-- AIM --
For each line in the data below that holds "True", return a copy.

-- SOURCE MATERIAL --
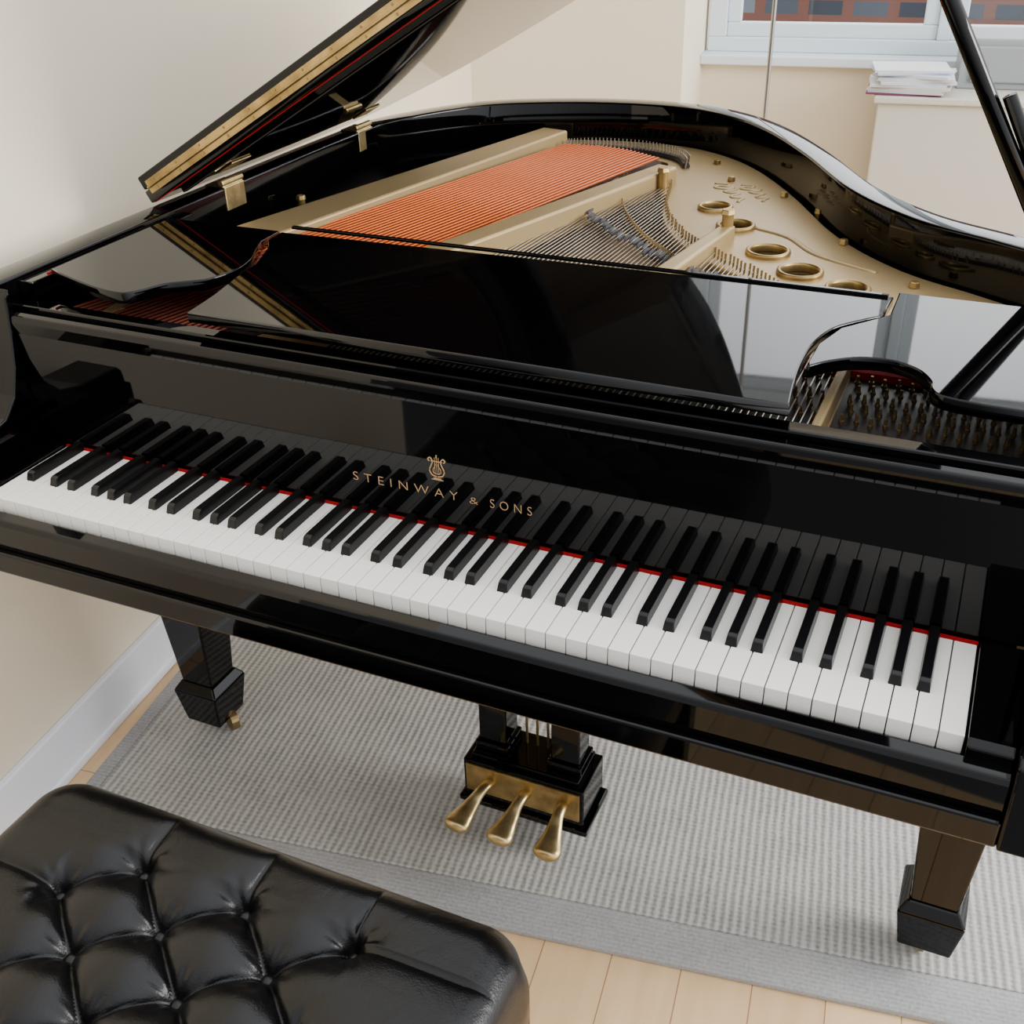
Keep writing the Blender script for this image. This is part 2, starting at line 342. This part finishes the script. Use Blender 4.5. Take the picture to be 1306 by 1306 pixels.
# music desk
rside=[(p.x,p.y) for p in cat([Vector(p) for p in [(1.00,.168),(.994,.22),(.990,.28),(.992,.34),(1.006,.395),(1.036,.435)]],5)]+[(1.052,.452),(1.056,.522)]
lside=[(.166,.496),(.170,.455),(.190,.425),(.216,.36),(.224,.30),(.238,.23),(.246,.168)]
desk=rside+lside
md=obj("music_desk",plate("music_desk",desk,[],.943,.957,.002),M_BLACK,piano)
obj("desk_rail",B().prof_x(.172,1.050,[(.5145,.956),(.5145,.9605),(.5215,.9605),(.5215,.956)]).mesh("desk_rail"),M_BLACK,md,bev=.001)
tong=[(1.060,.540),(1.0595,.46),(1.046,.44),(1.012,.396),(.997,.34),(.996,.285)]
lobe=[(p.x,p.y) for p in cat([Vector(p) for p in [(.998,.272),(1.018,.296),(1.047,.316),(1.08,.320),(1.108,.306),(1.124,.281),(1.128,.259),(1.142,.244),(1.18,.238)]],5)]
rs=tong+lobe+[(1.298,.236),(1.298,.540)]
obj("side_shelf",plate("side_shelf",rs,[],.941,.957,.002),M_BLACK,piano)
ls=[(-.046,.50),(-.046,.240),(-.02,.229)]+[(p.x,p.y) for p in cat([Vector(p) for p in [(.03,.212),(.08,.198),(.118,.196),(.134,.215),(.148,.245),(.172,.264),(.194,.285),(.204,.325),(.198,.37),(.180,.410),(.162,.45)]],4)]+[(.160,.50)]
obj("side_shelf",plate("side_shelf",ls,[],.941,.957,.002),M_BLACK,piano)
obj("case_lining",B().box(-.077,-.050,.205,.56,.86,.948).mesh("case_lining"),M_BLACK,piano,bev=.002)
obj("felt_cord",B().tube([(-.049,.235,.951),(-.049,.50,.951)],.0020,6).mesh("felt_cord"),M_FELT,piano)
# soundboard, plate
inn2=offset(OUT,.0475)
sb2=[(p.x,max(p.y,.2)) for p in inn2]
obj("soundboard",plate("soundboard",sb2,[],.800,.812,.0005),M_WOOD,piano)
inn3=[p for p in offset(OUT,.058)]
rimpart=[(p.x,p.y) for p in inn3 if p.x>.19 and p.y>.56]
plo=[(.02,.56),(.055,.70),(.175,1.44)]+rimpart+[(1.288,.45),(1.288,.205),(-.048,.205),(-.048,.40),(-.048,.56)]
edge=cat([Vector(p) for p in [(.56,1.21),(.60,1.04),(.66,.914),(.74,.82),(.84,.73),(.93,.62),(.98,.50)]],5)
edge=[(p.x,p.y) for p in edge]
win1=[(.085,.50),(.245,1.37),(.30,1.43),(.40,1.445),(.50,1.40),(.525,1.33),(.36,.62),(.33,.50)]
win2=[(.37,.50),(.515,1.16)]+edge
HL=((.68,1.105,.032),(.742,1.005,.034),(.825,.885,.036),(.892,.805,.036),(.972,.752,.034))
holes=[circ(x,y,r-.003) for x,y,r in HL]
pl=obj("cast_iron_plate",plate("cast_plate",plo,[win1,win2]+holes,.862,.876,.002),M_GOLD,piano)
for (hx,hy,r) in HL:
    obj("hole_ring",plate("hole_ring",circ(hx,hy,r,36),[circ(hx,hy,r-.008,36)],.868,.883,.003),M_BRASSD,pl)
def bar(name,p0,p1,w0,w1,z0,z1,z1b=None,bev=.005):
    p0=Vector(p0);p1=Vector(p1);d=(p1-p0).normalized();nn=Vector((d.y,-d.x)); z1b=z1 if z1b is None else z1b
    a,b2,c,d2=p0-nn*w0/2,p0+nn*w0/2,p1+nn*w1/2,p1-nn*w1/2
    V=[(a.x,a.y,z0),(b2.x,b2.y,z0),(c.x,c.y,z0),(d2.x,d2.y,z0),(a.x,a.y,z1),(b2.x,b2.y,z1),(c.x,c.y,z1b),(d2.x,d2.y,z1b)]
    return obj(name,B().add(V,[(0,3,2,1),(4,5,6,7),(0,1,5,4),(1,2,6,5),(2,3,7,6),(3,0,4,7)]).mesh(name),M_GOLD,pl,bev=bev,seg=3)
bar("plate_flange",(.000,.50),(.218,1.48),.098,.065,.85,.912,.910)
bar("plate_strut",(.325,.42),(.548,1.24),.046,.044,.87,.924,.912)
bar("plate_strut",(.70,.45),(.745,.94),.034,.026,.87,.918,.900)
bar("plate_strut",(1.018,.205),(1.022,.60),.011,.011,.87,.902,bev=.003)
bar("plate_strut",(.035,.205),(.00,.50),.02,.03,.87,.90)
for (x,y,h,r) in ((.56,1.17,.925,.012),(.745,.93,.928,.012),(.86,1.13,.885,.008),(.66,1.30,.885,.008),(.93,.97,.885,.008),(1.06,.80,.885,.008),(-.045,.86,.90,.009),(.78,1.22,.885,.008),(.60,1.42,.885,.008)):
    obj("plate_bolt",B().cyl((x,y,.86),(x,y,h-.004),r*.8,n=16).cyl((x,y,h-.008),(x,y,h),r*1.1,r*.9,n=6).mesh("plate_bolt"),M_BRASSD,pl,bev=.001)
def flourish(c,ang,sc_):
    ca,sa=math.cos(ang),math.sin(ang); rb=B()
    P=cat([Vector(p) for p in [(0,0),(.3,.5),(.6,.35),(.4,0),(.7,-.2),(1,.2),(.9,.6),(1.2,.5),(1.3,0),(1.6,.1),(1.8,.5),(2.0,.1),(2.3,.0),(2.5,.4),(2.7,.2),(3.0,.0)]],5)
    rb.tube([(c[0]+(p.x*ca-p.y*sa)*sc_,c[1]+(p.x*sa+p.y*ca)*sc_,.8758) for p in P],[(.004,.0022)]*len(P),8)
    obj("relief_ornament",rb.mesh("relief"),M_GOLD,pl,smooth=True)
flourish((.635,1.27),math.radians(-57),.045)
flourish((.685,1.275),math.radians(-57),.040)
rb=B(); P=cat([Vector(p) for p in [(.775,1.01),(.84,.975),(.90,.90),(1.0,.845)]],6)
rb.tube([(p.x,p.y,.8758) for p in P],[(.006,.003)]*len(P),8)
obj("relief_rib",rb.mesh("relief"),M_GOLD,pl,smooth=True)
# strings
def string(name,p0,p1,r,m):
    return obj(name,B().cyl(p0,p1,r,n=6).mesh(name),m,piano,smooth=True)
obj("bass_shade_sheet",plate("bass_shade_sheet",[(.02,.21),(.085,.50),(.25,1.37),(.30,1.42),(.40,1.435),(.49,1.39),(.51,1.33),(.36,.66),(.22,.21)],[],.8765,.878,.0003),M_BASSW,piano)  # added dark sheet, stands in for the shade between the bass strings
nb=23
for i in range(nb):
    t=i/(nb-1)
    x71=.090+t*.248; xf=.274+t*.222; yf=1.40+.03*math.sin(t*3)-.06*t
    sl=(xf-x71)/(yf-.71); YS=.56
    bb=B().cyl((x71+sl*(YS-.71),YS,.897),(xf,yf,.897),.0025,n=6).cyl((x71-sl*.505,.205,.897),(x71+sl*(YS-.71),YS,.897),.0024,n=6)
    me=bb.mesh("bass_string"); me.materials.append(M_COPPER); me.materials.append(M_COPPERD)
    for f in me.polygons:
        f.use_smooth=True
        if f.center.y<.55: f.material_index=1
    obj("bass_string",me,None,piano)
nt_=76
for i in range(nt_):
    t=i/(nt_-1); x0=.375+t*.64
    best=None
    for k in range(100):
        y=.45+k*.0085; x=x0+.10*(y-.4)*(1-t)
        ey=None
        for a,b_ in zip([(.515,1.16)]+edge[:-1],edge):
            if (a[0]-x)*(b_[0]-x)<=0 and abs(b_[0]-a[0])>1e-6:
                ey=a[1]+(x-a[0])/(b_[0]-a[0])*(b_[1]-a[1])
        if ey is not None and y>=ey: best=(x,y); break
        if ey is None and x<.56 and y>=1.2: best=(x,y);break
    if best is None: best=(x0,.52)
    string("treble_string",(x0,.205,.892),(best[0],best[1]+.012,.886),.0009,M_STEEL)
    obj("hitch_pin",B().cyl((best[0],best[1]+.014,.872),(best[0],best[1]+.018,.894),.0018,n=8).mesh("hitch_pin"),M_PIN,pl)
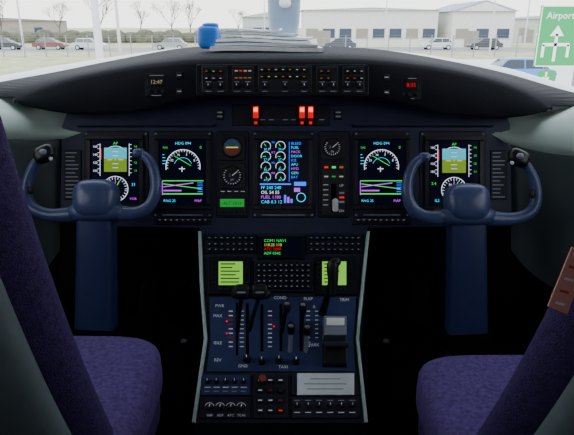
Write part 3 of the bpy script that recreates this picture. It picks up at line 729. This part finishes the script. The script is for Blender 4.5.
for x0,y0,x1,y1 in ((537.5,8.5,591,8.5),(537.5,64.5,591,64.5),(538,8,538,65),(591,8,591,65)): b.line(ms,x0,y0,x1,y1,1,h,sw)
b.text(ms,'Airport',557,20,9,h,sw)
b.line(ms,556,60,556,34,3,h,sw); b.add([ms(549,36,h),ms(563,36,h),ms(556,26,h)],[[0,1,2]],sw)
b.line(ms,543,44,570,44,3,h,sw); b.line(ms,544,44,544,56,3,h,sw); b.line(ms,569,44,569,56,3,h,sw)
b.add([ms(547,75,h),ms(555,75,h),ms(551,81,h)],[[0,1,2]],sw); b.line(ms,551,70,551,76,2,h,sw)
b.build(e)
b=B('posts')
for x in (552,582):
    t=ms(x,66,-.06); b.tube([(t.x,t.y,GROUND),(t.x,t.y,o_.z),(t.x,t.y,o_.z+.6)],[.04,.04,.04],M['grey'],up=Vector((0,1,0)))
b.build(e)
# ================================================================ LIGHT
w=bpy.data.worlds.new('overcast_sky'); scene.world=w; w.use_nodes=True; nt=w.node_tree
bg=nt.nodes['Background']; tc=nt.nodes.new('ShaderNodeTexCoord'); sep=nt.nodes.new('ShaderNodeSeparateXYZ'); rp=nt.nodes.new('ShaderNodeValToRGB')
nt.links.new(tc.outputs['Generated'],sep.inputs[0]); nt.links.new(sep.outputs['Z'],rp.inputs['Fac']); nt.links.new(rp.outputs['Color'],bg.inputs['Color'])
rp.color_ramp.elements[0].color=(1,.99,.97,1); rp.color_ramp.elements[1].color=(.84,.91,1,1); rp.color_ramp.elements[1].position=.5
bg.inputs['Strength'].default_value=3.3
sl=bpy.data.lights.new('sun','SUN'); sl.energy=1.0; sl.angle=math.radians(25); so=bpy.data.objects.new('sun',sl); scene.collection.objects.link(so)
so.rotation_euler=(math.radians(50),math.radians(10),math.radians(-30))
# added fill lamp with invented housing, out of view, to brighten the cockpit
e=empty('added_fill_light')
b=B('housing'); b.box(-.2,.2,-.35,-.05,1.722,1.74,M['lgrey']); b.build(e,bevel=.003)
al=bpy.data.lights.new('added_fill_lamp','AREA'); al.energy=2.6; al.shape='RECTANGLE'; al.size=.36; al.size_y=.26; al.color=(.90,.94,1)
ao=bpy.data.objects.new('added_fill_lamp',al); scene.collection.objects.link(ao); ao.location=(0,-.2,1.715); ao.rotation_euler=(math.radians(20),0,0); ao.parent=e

-- REPLY TO THE TASK --
    obj("relief_ornament",rb.mesh("relief"),M_GOLD,pl,smooth=True)
obj("relief_rib",rb.mesh("relief"),M_GOLD,pl,smooth=True)
    return obj(name,B().cyl(p0,p1,r,n=6).mesh(name),m,piano,smooth=True)
        f.use_smooth=True
w=bpy.data.worlds.new('overcast_sky'); scene.world=w; w.use_nodes=True; nt=w.node_tree